__What to produce__:
Please quote every line word for word.

***** Data excerpt *****

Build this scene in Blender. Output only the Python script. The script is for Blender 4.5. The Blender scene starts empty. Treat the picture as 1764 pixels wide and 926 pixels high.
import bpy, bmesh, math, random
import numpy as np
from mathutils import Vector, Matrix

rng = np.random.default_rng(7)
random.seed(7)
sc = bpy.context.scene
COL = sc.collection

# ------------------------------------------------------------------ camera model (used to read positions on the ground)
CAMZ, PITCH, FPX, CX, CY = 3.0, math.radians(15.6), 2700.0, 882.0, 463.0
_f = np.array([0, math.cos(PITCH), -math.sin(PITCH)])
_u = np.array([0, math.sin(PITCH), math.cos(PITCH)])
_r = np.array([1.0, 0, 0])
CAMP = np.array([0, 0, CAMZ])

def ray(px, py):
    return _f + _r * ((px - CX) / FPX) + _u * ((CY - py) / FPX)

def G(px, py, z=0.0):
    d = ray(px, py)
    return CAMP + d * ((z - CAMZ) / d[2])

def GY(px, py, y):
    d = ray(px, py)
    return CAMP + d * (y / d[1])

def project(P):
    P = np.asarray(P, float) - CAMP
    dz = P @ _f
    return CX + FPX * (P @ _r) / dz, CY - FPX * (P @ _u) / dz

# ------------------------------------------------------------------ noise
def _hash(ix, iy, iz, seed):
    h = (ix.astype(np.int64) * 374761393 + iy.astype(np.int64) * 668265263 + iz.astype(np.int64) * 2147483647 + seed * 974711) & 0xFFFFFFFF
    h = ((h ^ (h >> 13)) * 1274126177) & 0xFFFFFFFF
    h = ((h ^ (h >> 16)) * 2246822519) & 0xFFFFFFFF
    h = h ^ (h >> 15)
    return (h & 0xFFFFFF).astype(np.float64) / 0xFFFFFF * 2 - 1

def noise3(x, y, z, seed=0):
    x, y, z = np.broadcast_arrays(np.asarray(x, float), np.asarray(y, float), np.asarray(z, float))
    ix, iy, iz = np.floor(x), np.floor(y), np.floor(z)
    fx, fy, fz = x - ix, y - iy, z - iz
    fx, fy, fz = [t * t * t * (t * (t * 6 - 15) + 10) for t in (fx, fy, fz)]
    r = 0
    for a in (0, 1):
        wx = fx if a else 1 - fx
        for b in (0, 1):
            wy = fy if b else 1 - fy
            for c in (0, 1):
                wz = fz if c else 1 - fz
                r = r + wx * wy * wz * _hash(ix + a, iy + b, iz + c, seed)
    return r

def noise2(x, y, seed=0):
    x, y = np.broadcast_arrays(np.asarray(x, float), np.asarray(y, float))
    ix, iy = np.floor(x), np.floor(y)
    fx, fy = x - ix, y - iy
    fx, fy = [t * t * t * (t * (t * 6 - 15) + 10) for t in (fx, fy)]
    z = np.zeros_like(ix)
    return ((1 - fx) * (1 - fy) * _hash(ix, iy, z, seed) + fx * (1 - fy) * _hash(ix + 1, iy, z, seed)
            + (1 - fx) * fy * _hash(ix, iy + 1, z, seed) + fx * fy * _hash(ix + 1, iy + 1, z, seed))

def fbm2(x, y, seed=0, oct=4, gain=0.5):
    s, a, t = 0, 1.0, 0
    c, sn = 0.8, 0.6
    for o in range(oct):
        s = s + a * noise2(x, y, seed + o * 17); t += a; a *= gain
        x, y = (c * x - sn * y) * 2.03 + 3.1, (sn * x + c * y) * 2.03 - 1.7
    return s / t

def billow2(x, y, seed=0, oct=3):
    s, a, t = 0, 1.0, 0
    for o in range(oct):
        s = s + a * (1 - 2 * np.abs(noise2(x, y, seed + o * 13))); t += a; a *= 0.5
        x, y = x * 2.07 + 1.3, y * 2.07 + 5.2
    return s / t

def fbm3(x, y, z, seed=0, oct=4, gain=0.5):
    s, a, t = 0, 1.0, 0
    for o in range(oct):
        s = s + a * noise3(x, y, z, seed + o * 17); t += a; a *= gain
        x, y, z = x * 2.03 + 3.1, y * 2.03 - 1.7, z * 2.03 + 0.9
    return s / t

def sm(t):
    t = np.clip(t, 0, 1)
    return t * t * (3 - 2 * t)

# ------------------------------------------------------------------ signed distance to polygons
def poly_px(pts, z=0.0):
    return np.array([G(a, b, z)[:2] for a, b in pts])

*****

__Final answer__:
Build this scene in Blender. Output only the Python script. The script is for Blender 4.5. The Blender scene starts empty. Treat the picture as 1764 pixels wide and 926 pixels high.
import bpy, bmesh, math, random
import numpy as np
from mathutils import Vector, Matrix

rng = np.random.default_rng(7)
random.seed(7)
sc = bpy.context.scene
COL = sc.collection

# ------------------------------------------------------------------ camera model (used to read positions on the ground)
CAMZ, PITCH, FPX, CX, CY = 3.0, math.radians(15.6), 2700.0, 882.0, 463.0
_f = np.array([0, math.cos(PITCH), -math.sin(PITCH)])
_u = np.array([0, math.sin(PITCH), math.cos(PITCH)])
_r = np.array([1.0, 0, 0])
CAMP = np.array([0, 0, CAMZ])

def ray(px, py):
    return _f + _r * ((px - CX) / FPX) + _u * ((CY - py) / FPX)

def G(px, py, z=0.0):
    d = ray(px, py)
    return CAMP + d * ((z - CAMZ) / d[2])

def GY(px, py, y):
    d = ray(px, py)
    return CAMP + d * (y / d[1])

def project(P):
    P = np.asarray(P, float) - CAMP
    dz = P @ _f
    return CX + FPX * (P @ _r) / dz, CY - FPX * (P @ _u) / dz

# ------------------------------------------------------------------ noise
def _hash(ix, iy, iz, seed):
    h = (ix.astype(np.int64) * 374761393 + iy.astype(np.int64) * 668265263 + iz.astype(np.int64) * 2147483647 + seed * 974711) & 0xFFFFFFFF
    h = ((h ^ (h >> 13)) * 1274126177) & 0xFFFFFFFF
    h = ((h ^ (h >> 16)) * 2246822519) & 0xFFFFFFFF
    h = h ^ (h >> 15)
    return (h & 0xFFFFFF).astype(np.float64) / 0xFFFFFF * 2 - 1

def noise3(x, y, z, seed=0):
    x, y, z = np.broadcast_arrays(np.asarray(x, float), np.asarray(y, float), np.asarray(z, float))
    ix, iy, iz = np.floor(x), np.floor(y), np.floor(z)
    fx, fy, fz = x - ix, y - iy, z - iz
    fx, fy, fz = [t * t * t * (t * (t * 6 - 15) + 10) for t in (fx, fy, fz)]
    r = 0
    for a in (0, 1):
        wx = fx if a else 1 - fx
        for b in (0, 1):
            wy = fy if b else 1 - fy
            for c in (0, 1):
                wz = fz if c else 1 - fz
                r = r + wx * wy * wz * _hash(ix + a, iy + b, iz + c, seed)
    return r

def noise2(x, y, seed=0):
    x, y = np.broadcast_arrays(np.asarray(x, float), np.asarray(y, float))
    ix, iy = np.floor(x), np.floor(y)
    fx, fy = x - ix, y - iy
    fx, fy = [t * t * t * (t * (t * 6 - 15) + 10) for t in (fx, fy)]
    z = np.zeros_like(ix)
    return ((1 - fx) * (1 - fy) * _hash(ix, iy, z, seed) + fx * (1 - fy) * _hash(ix + 1, iy, z, seed)
            + (1 - fx) * fy * _hash(ix, iy + 1, z, seed) + fx * fy * _hash(ix + 1, iy + 1, z, seed))

def fbm2(x, y, seed=0, oct=4, gain=0.5):
    s, a, t = 0, 1.0, 0
    c, sn = 0.8, 0.6
    for o in range(oct):
        s = s + a * noise2(x, y, seed + o * 17); t += a; a *= gain
        x, y = (c * x - sn * y) * 2.03 + 3.1, (sn * x + c * y) * 2.03 - 1.7
    return s / t

def billow2(x, y, seed=0, oct=3):
    s, a, t = 0, 1.0, 0
    for o in range(oct):
        s = s + a * (1 - 2 * np.abs(noise2(x, y, seed + o * 13))); t += a; a *= 0.5
        x, y = x * 2.07 + 1.3, y * 2.07 + 5.2
    return s / t

def fbm3(x, y, z, seed=0, oct=4, gain=0.5):
    s, a, t = 0, 1.0, 0
    for o in range(oct):
        s = s + a * noise3(x, y, z, seed + o * 17); t += a; a *= gain
        x, y, z = x * 2.03 + 3.1, y * 2.03 - 1.7, z * 2.03 + 0.9
    return s / t

def sm(t):
    t = np.clip(t, 0, 1)
    return t * t * (3 - 2 * t)

# ------------------------------------------------------------------ signed distance to polygons
def poly_px(pts, z=0.0):
    return np.array([G(a, b, z)[:2] for a, b in pts])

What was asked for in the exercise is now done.